While this is often something that a funeral director will arrange for you, many people are surprised at just how many death certificates they actually end up needing. Every bureaucratic office or organization you will have to deal with in the next few months will want an original copy.

Depending on the amount and complexity of your loved one’s dealings, you will want to get several of them right at the start. If they had one bank account and a few small memberships, just a few may be sufficient, but if there were extensive holdings or they had a lot of accounts, you may want to secure as many as 25-30. They cost money, but it is easiest to get them now – and the cost is generally able to be reimbursed from the estate.

Tell the credit bureaus

Identity theft is a huge problem, and sadly those who have recently passed are a major target. To protect your loved one’s name from this troubling crime, call one of the three credit reporting bureaus (Equifax, Experian, Transunion) as soon as possible and tell them about your loved one’s passing. They will put a freeze on their credit and give you instructions on how to close their credit accounts, generally by sending them a few pieces of information such as your loved one’s name and Social Security number, plus an original copy of the death certificate.

You only have to contact one of the three bureaus, as one will inform the other two. They will close the account and send you a copy of your loved one’s final credit report, which can be useful in identifying any accounts or debts you did not know about.

Close recurring accounts

Many people have many accounts that charge them monthly for various services. While canceling your loved one’s credit cards will generally stop the recurring charges, companies may continue to tally up their fees and send bills or collection notices or even call your loved one’s phone until you officially close the account and retroactively cancel all those charges.

This can be a tedious process, and it’s a good idea to get other relatives to help. In many cases the company or service provider will require a copy of the death certificate.

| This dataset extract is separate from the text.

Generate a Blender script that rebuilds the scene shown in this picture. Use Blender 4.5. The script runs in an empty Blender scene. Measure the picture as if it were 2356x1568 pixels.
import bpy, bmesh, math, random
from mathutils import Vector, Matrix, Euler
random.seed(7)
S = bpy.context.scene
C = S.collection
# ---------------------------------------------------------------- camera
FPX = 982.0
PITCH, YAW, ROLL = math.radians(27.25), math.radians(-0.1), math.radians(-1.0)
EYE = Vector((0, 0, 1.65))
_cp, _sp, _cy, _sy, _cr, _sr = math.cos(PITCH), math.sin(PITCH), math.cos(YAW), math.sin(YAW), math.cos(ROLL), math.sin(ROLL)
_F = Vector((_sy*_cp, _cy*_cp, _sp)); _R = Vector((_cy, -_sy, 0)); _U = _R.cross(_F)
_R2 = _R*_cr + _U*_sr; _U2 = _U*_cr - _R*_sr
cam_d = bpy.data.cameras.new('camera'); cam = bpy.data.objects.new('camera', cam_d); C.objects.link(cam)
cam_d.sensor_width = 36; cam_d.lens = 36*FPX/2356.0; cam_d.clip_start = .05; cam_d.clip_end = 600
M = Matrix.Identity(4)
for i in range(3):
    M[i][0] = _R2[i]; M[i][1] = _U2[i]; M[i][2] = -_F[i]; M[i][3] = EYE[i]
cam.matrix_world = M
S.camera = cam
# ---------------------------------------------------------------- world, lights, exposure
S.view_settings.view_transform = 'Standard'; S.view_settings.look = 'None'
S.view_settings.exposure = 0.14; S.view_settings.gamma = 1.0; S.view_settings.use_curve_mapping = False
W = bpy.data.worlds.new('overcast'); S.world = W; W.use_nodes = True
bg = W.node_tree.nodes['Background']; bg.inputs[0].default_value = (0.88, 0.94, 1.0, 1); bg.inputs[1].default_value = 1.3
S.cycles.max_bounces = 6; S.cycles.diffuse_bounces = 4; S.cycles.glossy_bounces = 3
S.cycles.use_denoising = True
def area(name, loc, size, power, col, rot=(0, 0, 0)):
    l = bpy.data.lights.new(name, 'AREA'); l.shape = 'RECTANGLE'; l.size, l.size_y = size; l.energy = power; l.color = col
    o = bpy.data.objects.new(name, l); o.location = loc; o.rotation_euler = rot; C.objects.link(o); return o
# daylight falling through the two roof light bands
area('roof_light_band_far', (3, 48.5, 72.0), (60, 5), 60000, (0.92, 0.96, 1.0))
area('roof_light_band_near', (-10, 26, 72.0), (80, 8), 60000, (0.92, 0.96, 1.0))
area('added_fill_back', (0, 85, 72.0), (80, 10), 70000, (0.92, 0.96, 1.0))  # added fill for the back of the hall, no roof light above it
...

Keep in mind that not every recurring account should be canceled immediately. For example, if your loved one owned their home, any services required for the upkeep of the property may need to be retained. In addition, a mortgage or car loan may need to keep up with payments. These accounts should be changed to the name of someone who can pay them while the status of the estate is being determined.

Talk to the landlord

If your loved one rented their home or leased a room in a care facility, their lease likely did not end just because they passed away. Most landlords will be willing to work with the family to arrange for the lease to be broken, but they will likely charge rent until that conversation is had. To avoid paying unnecessarily for an empty apartment, approach the landlord as soon as possible, and make arrangements for belongings to be moved.

Get a tax extension

Depending on when your loved one passes, Tax Day may arrive before you are able to deal with their final taxes, whether financially or emotionally. It’s a good idea to defer this responsibility for 6 months, when things have generally calmed down considerably.

There are many other tasks to do in these first few weeks and months, but these are some of the big ones that families tend to forget. Getting them out of the way quickly can give you the time and energy to concentrate on the things that truly matter, like being there for one another and memorializing the person you all loved.